La victoria de Esquerra Republicana en las elecciones del domingo constituye la puntilla definitiva de Junqueras (digamos casi definitiva, para no pillarnos los dedos) a las pretensiones políticas de Carles Puigdemont. No sólo porqué Esquerra dobló en votos a Junts per Catalunya, que quedó en cuarto lugar, casi empatada (en votos) con Ciudadanos. Esta victoria no se mide sólo en escaños sino en discurso político, en estrategia y en perspectivas de futuro. Vista municipio por municipio, es aún más abrumadora, y desautoriza las pretensiones de los seguidores del ex presidente de hacer de las municipales una segunda vuelta con aires de revancha.

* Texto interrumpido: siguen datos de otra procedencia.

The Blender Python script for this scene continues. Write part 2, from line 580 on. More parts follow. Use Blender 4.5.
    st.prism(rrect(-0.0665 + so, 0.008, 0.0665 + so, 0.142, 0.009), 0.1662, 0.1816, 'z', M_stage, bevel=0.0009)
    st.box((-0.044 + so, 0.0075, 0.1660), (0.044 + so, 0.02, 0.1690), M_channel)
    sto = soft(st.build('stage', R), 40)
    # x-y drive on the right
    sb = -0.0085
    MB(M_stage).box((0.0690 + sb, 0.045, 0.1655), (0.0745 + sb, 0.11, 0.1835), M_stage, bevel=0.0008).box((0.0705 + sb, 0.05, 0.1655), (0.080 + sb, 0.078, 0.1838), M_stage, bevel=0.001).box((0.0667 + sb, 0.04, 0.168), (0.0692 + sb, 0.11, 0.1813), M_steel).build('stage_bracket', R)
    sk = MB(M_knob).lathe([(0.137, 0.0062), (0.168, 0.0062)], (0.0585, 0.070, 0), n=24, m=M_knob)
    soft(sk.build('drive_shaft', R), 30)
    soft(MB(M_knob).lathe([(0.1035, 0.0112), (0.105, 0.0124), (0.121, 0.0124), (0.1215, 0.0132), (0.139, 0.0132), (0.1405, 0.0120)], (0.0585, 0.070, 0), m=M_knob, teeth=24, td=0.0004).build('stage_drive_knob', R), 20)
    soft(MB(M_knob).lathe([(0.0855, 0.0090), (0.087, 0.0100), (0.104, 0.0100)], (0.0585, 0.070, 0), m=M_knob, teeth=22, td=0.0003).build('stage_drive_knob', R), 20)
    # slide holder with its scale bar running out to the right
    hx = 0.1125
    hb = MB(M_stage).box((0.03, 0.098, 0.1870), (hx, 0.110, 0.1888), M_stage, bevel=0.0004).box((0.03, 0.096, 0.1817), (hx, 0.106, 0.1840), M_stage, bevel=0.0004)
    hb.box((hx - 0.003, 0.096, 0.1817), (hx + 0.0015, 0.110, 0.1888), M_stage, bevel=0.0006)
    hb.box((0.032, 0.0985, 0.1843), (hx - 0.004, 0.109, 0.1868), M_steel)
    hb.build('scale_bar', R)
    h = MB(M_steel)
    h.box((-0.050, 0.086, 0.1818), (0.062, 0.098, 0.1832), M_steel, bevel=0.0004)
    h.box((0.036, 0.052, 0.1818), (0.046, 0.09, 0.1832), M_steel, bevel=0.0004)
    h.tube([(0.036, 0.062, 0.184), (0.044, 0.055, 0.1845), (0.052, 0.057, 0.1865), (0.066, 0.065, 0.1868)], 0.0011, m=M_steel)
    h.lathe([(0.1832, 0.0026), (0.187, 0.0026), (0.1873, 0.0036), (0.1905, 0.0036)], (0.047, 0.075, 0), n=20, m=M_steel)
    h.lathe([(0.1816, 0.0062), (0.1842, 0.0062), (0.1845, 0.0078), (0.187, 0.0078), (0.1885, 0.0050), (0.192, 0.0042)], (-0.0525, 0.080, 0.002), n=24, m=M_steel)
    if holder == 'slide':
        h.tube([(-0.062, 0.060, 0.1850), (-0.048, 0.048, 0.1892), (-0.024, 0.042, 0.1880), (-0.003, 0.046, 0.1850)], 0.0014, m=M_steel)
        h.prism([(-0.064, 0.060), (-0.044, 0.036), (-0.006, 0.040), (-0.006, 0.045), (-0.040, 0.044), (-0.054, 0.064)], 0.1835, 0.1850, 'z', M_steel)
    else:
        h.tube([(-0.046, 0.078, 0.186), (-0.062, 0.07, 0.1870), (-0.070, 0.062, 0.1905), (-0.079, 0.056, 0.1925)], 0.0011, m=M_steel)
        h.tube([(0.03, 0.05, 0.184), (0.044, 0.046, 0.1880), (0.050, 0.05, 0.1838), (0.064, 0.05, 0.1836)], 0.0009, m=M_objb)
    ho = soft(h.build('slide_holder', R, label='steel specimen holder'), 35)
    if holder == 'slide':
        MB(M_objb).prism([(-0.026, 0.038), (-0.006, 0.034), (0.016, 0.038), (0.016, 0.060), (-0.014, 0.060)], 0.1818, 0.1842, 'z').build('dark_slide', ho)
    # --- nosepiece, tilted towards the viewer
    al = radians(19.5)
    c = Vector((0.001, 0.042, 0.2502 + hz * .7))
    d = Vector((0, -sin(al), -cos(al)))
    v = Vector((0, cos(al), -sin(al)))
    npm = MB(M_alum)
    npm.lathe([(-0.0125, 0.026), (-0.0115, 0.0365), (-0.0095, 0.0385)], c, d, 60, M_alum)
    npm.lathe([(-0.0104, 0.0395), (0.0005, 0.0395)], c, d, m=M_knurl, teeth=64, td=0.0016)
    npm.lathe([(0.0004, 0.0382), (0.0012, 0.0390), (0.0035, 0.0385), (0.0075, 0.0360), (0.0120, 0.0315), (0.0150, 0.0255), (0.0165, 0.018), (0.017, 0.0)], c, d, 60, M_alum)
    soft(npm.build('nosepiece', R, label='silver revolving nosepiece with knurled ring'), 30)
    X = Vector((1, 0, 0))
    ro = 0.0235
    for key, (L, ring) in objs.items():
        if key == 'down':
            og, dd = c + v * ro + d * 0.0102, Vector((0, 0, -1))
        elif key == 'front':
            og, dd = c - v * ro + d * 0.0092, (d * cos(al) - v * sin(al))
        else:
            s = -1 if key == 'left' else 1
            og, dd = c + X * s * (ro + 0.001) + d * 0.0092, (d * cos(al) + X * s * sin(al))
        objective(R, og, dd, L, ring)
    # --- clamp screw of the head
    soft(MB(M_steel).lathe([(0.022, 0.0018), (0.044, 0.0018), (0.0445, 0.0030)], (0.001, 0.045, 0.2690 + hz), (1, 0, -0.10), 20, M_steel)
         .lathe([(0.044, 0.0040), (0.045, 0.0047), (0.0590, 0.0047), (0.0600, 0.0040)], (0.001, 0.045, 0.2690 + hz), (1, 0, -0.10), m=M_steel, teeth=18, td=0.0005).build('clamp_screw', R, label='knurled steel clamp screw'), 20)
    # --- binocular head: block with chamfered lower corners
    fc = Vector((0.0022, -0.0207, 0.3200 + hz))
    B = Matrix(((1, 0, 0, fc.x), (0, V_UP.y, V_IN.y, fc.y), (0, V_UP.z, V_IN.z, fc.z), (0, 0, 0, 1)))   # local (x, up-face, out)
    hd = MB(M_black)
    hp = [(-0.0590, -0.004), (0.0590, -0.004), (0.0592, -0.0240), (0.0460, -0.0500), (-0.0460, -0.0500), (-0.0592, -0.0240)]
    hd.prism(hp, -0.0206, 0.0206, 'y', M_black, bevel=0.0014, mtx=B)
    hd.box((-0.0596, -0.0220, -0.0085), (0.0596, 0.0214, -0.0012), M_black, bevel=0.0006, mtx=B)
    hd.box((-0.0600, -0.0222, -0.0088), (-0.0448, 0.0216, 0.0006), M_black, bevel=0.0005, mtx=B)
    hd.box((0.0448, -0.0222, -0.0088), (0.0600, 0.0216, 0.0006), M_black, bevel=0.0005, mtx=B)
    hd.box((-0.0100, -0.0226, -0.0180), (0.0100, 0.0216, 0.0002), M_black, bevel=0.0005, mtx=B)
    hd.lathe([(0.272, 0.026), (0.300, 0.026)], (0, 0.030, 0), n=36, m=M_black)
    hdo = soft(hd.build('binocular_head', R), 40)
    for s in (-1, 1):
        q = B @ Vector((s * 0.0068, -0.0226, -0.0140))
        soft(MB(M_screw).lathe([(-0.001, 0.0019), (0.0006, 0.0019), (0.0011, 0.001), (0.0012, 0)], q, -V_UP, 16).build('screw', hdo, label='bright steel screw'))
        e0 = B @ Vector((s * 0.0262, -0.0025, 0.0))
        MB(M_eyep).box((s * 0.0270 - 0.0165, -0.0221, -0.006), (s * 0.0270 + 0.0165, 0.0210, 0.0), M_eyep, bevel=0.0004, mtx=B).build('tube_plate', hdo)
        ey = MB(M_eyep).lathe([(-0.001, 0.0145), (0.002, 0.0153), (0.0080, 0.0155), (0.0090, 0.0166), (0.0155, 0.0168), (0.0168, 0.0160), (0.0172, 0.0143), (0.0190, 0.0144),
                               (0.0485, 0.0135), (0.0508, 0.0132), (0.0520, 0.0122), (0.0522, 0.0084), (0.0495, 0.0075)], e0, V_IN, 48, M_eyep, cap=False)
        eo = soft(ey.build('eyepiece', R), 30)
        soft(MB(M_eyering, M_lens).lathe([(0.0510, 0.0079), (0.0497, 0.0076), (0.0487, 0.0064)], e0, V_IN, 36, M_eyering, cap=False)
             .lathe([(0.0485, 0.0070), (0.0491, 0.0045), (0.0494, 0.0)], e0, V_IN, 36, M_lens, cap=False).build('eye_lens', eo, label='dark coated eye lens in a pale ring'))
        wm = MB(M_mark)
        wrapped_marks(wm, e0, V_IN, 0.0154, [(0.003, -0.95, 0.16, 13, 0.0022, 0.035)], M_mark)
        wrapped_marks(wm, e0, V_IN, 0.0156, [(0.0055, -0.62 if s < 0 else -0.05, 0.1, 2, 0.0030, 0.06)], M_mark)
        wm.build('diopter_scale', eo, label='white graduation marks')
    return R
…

La fecha del 28-A marcará un antes y un después en la larga batalla por la hegemonía en el seno del nacionalismo (ahora independentismo) catalán. En la retransmisión de la noche electoral hubo un momento estelar cuando TV3 conectó con Waterloo para cubrir las declaraciones de Puigdemont y desconectó bruscamente, a los dos minutos, cuando éste felicitaba el Front Republicà por sus resultados. Primero pensé que había algún problema con el satélite, pero luego comprendí el valor simbólico del gesto de los conductores del programa.
Por supuesto, sería un error dar por finiquitado al presidente exiliado que es un político coriáceo, pero para él ya nada será como antes del 28 de abril. Y no sólo por los resultados, sino por la fotografía de la sociedad española que emerge de estas elecciones, contraria a la que se ha empeñado en pintar, cómo la de una Turquía del sud de Europa. La foto del parlamento que se constituirá el día 25 casará menos que antes con la estrategia del cuanto peor mejor que ha practicado una parte del independentismo y dará aire al discurso pactista formulado por Junqueras desde Soto del Real. Luego el tiempo, las decisiones judiciales y las que tome Pedro Sánchez dirán si todo fue un espejismo de primavera o si hay mejores condiciones para abordar el mal llamado conflicto catalán desde la política.